Saqué las entradas, me emperifollé DEVENA, despaché al Chuchi a un asado, me tomé un taxi, busqué a mi amiga que estaba DIOSA DE LA VIDA, retoqué mi rouge de Dior y nos acomodamos en la quinta fila. Mejor, imposible. Compramos unos chocolates y un agua por los que nos dieron por los dientes, y se apagaron las luces. ¡Cuánta excitación, my God!

Entonces, la música arrancó…

Protagonizada ahora por Moria Casán (que reemplazó a Pepe Cibrián), Juan Gil Navarro y Alejandro Paker, y con dirección general de Valeria Ambrosio, la obra captura todo el destello de aquella cinta maravillosa, pero decide, a conciencia, obviar la oscuridad. Si bien los momentos de violencia y dolor de la película están retratados, es en esas partes en las que el show elige quedarse corto. Esta opción, que es claramente consiente, hace que la obra tenga menos humanidad que la película, y nada, pero nada, de su carnalidad original. Por supuesto, se ha convertido en un musical brillante, al que vamos a bailar y divertirnos con ganas, y con genuina voluntad de festejo. Sobre todo porque está maravillosamente montado e interpretado.
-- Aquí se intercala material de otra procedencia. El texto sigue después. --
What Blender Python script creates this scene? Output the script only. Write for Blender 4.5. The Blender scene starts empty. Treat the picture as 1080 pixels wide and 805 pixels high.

Los laureles se los lleva Gil Navarro, en su composición de Adam. Inquieto, perturbado, casi imbancable y saltarín, resulta una suerte de Puck dentro de la obra. El espíritu taimado, risueño y bellaco, que termina siendo el catalizador dramático del viaje, cuando no el chivo expiatorio. Con una gran inversión física, Gil Navarro no para un segundo y lo compone con verdadera virtud y maravilla. Paker por su parte, también la rompe en su rol de Tick, junto con el coro de mujeres, la producción de arte y el vestuario que son, lisa y llanamente, alucinantes. Lo más flojito de la partida, sea tal vez, Moria. Todavía insegura en los diálogos, nerviosa, un tanto desafinada y sin matices por ahora, la capocómica está un poquitito por debajo de la excelencia de sus compañeros. Es que, su personaje, que era sin lugar a dudas el más oscuro, sofisticado y complejo del film (interpretado magistralmente por Terence Stamp) en la puesta teatral pierde su facetado y queda, hasta cierto punto, menos armado. Eso, sumado a que aún no se percibe una búsqueda real en la composición de la actriz, nos pone ante una Bernadette que todavía no se decide a aparecer en toda su vulnerabilidad, complejidad, refinamiento, sensibilidad y sabiduría.

Ojo, así y todo, la cosa igual funciona por esas cuestiones mágicas del teatro. En el balance final, la obra es poderosa, entretenida, brillante y muy, pero muy divertida. Una fiesta de color envolvente y sabrosa, a la que vale la pena invitarse. Porque lo que permanece intacto de aquel espíritu revolucionario de la película en este musical, es esa idea intoxicante de que, ser mujer, ya sea por nacimiento, opción, o convencimiento, vale todo el sufrimiento que nos pongan enfrente. Porque es la cosa más potente, vigorosa y hechiceramente misteriosa del universo.

Así, con todo el brillo, los tacones y la máscara de pestañas.

Mi consejo: ¡Vayan a verla! Y después, péguense regia panzada y cierren un restó, como hicimos nosotras.